In Glut of Shale Gas, Societe Generale Sees a Buying Opportunity
Post Date: 10 Sep 2015 Viewed: 482
A supply glut that has kept U.S. natural gas prices trading near a two-year low is a “buying opportunity” in a market set to tighten by the end of 2016, Societe Generale SA said.
Natural gas futures fell in April to the lowest since June 2012 on speculation that supplies will continue to flow out of U.S. shale formations and add to already-high stockpiles. Liquefied gas scheduled to leave the U.S. by tanker late this year, exports to Mexico and demand from domestic power plants are going to start eating away at that surplus, said Societe Generale, which recommended going long on the December 2017 delivery contract.

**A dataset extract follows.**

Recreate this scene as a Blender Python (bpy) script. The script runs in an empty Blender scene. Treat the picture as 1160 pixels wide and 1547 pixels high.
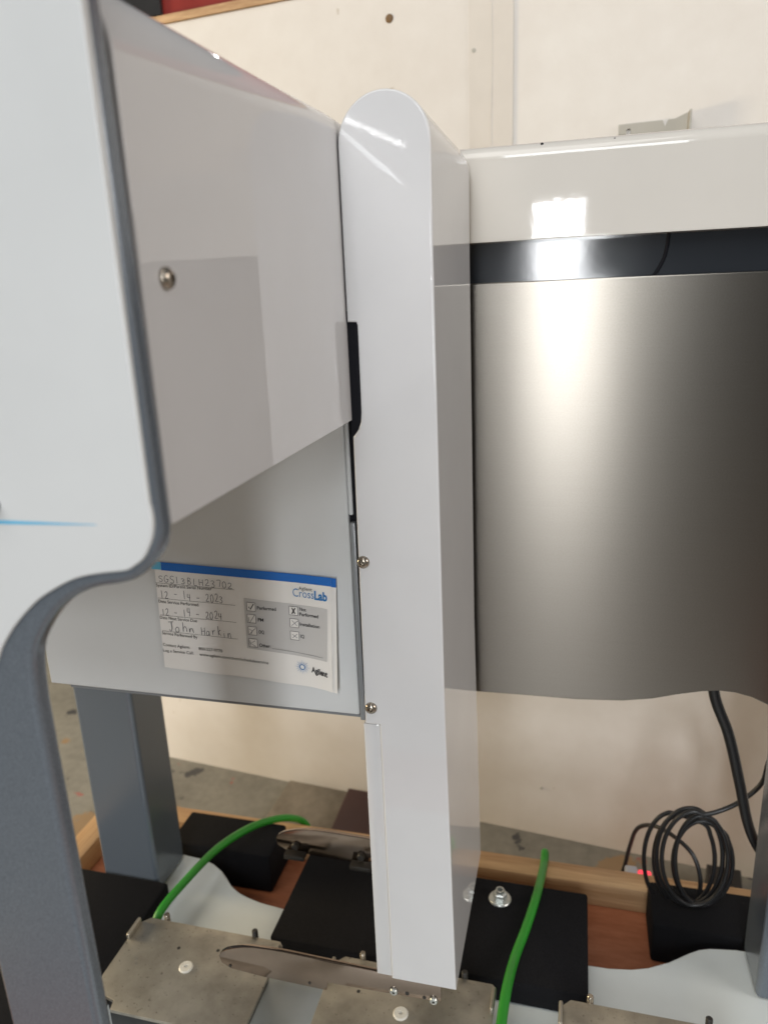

“The recent drop in longer-dated U.S. natural gas prices represent, in our view, a buying opportunity,” SocGen analysts including Michael Haigh and Breanne Dougherty wrote in a note to clients Wednesday. “Catalysts emerge on both the demand and supply sides of the ledger that will challenge the overarching bearish pressure and potentially trigger bullish undercurrents” by the fourth quarter of 2016, they said.
The bank is bullish on dated gas contracts as Cheniere Energy Inc. prepares to start the first liquefied natural gas export terminal to be placed into service in 46 years. More LNG projects in the works are set to turn the U.S. into the world’s third-largest gas supplier by 2020, according to the International Energy Agency.
While U.S. gas leaves for markets abroad, domestic supply is about to see a “dramatic slowdown” in growth next year, according to Societe Generale. The recent collapse in oil prices has hurt drillers’ cash flow profitability and their ability to service debt, it said.
“Our base-case outlook is for a negligible (1%) year-on-year increase,” the bank said. “We expect the prices of high demand months to trade at much bigger premiums once the market tightens.”